**SHORT PROBLEM**
Beneath this sentence is a set of records; write each of them out exactly.

Scene modeling code data:
= = =

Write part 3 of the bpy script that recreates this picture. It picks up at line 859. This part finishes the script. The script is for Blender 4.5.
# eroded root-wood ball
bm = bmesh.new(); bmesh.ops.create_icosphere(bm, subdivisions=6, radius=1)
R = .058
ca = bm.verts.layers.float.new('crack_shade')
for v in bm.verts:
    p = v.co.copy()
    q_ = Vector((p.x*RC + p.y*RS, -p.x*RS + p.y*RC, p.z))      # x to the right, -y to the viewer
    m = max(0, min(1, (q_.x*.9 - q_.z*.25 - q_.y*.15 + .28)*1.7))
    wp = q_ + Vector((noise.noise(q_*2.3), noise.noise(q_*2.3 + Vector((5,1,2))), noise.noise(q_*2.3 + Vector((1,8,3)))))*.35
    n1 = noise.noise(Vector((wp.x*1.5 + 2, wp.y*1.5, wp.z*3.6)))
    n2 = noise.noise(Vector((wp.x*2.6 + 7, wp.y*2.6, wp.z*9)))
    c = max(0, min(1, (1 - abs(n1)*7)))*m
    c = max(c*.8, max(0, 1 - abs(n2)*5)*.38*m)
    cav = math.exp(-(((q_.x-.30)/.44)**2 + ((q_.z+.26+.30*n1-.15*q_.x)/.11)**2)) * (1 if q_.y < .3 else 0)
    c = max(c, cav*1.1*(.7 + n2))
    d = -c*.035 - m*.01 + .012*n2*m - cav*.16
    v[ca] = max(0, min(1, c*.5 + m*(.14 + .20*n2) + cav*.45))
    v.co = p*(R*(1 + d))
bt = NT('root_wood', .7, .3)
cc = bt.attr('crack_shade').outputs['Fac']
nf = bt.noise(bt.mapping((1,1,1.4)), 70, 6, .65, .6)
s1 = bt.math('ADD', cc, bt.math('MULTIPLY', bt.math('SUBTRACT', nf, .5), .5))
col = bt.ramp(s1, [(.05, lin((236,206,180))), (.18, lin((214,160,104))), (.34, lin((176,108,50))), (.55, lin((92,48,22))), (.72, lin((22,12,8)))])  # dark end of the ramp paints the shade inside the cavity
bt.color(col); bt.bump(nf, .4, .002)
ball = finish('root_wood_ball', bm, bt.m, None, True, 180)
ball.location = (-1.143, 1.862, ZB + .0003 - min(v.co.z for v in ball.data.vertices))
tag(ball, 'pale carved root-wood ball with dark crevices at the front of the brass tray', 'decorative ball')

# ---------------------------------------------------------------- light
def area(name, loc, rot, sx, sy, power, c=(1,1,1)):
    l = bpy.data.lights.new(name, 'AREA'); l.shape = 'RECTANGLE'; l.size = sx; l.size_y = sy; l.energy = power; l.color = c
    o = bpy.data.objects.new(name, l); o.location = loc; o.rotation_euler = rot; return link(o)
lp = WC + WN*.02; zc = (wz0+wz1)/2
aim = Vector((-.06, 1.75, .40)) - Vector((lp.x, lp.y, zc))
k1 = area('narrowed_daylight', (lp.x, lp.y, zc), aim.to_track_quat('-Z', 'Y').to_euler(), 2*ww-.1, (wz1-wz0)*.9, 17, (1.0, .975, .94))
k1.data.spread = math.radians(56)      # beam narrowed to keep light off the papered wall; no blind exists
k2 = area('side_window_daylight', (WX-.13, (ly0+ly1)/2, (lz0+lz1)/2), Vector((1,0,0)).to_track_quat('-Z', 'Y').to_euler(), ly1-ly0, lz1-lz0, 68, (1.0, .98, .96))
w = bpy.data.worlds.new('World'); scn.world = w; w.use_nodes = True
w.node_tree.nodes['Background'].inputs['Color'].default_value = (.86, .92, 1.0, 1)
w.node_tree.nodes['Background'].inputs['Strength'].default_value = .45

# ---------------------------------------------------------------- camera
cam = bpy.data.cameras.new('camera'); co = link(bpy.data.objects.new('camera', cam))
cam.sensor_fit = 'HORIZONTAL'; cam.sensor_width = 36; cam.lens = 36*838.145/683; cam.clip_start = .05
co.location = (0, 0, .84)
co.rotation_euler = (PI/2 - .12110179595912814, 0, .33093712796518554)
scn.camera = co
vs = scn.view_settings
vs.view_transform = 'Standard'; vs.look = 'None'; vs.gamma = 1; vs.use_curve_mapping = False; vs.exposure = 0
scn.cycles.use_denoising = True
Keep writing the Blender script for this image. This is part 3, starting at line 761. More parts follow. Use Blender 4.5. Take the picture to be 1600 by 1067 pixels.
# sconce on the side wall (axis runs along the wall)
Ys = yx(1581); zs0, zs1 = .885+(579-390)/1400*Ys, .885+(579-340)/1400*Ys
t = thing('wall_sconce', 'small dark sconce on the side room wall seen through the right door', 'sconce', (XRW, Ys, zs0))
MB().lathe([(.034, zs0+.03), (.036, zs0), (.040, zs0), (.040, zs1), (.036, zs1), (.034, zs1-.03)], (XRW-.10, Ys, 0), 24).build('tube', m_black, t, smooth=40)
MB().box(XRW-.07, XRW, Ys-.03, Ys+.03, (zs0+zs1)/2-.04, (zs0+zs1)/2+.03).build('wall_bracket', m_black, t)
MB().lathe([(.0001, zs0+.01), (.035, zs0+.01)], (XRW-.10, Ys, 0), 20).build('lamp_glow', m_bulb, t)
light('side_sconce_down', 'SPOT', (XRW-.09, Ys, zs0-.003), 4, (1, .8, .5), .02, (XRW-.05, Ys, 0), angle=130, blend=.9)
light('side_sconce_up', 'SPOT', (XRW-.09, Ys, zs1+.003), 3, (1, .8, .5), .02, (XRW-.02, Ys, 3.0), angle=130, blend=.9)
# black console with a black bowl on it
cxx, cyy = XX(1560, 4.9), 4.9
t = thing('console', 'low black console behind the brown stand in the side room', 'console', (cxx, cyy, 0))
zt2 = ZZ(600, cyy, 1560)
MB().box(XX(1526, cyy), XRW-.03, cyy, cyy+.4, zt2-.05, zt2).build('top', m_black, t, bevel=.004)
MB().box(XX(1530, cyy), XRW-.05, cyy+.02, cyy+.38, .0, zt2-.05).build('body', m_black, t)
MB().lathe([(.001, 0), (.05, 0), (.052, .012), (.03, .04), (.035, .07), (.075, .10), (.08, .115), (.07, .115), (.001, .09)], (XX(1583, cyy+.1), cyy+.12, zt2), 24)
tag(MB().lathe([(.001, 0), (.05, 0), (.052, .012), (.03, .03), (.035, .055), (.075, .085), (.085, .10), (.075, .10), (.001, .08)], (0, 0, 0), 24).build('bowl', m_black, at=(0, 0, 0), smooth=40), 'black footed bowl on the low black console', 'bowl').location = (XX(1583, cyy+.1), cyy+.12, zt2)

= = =

**WRITTEN ANSWER**
Write part 3 of the bpy script that recreates this picture. It picks up at line 859. This part finishes the script. The script is for Blender 4.5.
# eroded root-wood ball
bm = bmesh.new(); bmesh.ops.create_icosphere(bm, subdivisions=6, radius=1)
R = .058
ca = bm.verts.layers.float.new('crack_shade')
for v in bm.verts:
    p = v.co.copy()
    q_ = Vector((p.x*RC + p.y*RS, -p.x*RS + p.y*RC, p.z))      # x to the right, -y to the viewer
    m = max(0, min(1, (q_.x*.9 - q_.z*.25 - q_.y*.15 + .28)*1.7))
    wp = q_ + Vector((noise.noise(q_*2.3), noise.noise(q_*2.3 + Vector((5,1,2))), noise.noise(q_*2.3 + Vector((1,8,3)))))*.35
    n1 = noise.noise(Vector((wp.x*1.5 + 2, wp.y*1.5, wp.z*3.6)))
    n2 = noise.noise(Vector((wp.x*2.6 + 7, wp.y*2.6, wp.z*9)))
    c = max(0, min(1, (1 - abs(n1)*7)))*m
    c = max(c*.8, max(0, 1 - abs(n2)*5)*.38*m)
    cav = math.exp(-(((q_.x-.30)/.44)**2 + ((q_.z+.26+.30*n1-.15*q_.x)/.11)**2)) * (1 if q_.y < .3 else 0)
    c = max(c, cav*1.1*(.7 + n2))
    d = -c*.035 - m*.01 + .012*n2*m - cav*.16
    v[ca] = max(0, min(1, c*.5 + m*(.14 + .20*n2) + cav*.45))
    v.co = p*(R*(1 + d))
bt = NT('root_wood', .7, .3)
cc = bt.attr('crack_shade').outputs['Fac']
nf = bt.noise(bt.mapping((1,1,1.4)), 70, 6, .65, .6)
s1 = bt.math('ADD', cc, bt.math('MULTIPLY', bt.math('SUBTRACT', nf, .5), .5))
col = bt.ramp(s1, [(.05, lin((236,206,180))), (.18, lin((214,160,104))), (.34, lin((176,108,50))), (.55, lin((92,48,22))), (.72, lin((22,12,8)))])  # dark end of the ramp paints the shade inside the cavity
bt.color(col); bt.bump(nf, .4, .002)
ball = finish('root_wood_ball', bm, bt.m, None, True, 180)
ball.location = (-1.143, 1.862, ZB + .0003 - min(v.co.z for v in ball.data.vertices))
tag(ball, 'pale carved root-wood ball with dark crevices at the front of the brass tray', 'decorative ball')

# ---------------------------------------------------------------- light
def area(name, loc, rot, sx, sy, power, c=(1,1,1)):
    l = bpy.data.lights.new(name, 'AREA'); l.shape = 'RECTANGLE'; l.size = sx; l.size_y = sy; l.energy = power; l.color = c
    o = bpy.data.objects.new(name, l); o.location = loc; o.rotation_euler = rot; return link(o)
lp = WC + WN*.02; zc = (wz0+wz1)/2
aim = Vector((-.06, 1.75, .40)) - Vector((lp.x, lp.y, zc))
k1 = area('narrowed_daylight', (lp.x, lp.y, zc), aim.to_track_quat('-Z', 'Y').to_euler(), 2*ww-.1, (wz1-wz0)*.9, 17, (1.0, .975, .94))
k1.data.spread = math.radians(56)      # beam narrowed to keep light off the papered wall; no blind exists
k2 = area('side_window_daylight', (WX-.13, (ly0+ly1)/2, (lz0+lz1)/2), Vector((1,0,0)).to_track_quat('-Z', 'Y').to_euler(), ly1-ly0, lz1-lz0, 68, (1.0, .98, .96))
w = bpy.data.worlds.new('World'); scn.world = w; w.use_nodes = True
w.node_tree.nodes['Background'].inputs['Color'].default_value = (.86, .92, 1.0, 1)
w.node_tree.nodes['Background'].inputs['Strength'].default_value = .45

# ---------------------------------------------------------------- camera
cam = bpy.data.cameras.new('camera'); co = link(bpy.data.objects.new('camera', cam))
cam.sensor_fit = 'HORIZONTAL'; cam.sensor_width = 36; cam.lens = 36*838.145/683; cam.clip_start = .05
co.location = (0, 0, .84)
co.rotation_euler = (PI/2 - .12110179595912814, 0, .33093712796518554)
scn.camera = co
vs = scn.view_settings
vs.view_transform = 'Standard'; vs.look = 'None'; vs.gamma = 1; vs.use_curve_mapping = False; vs.exposure = 0
scn.cycles.use_denoising = True
Keep writing the Blender script for this image. This is part 3, starting at line 761. More parts follow. Use Blender 4.5. Take the picture to be 1600 by 1067 pixels.
# sconce on the side wall (axis runs along the wall)
Ys = yx(1581); zs0, zs1 = .885+(579-390)/1400*Ys, .885+(579-340)/1400*Ys
t = thing('wall_sconce', 'small dark sconce on the side room wall seen through the right door', 'sconce', (XRW, Ys, zs0))
MB().lathe([(.034, zs0+.03), (.036, zs0), (.040, zs0), (.040, zs1), (.036, zs1), (.034, zs1-.03)], (XRW-.10, Ys, 0), 24).build('tube', m_black, t, smooth=40)
MB().box(XRW-.07, XRW, Ys-.03, Ys+.03, (zs0+zs1)/2-.04, (zs0+zs1)/2+.03).build('wall_bracket', m_black, t)
MB().lathe([(.0001, zs0+.01), (.035, zs0+.01)], (XRW-.10, Ys, 0), 20).build('lamp_glow', m_bulb, t)
light('side_sconce_down', 'SPOT', (XRW-.09, Ys, zs0-.003), 4, (1, .8, .5), .02, (XRW-.05, Ys, 0), angle=130, blend=.9)
light('side_sconce_up', 'SPOT', (XRW-.09, Ys, zs1+.003), 3, (1, .8, .5), .02, (XRW-.02, Ys, 3.0), angle=130, blend=.9)
# black console with a black bowl on it
cxx, cyy = XX(1560, 4.9), 4.9
t = thing('console', 'low black console behind the brown stand in the side room', 'console', (cxx, cyy, 0))
zt2 = ZZ(600, cyy, 1560)
MB().box(XX(1526, cyy), XRW-.03, cyy, cyy+.4, zt2-.05, zt2).build('top', m_black, t, bevel=.004)
MB().box(XX(1530, cyy), XRW-.05, cyy+.02, cyy+.38, .0, zt2-.05).build('body', m_black, t)
MB().lathe([(.001, 0), (.05, 0), (.052, .012), (.03, .04), (.035, .07), (.075, .10), (.08, .115), (.07, .115), (.001, .09)], (XX(1583, cyy+.1), cyy+.12, zt2), 24)
tag(MB().lathe([(.001, 0), (.05, 0), (.052, .012), (.03, .03), (.035, .055), (.075, .085), (.085, .10), (.075, .10), (.001, .08)], (0, 0, 0), 24).build('bowl', m_black, at=(0, 0, 0), smooth=40), 'black footed bowl on the low black console', 'bowl').location = (XX(1583, cyy+.1), cyy+.12, zt2)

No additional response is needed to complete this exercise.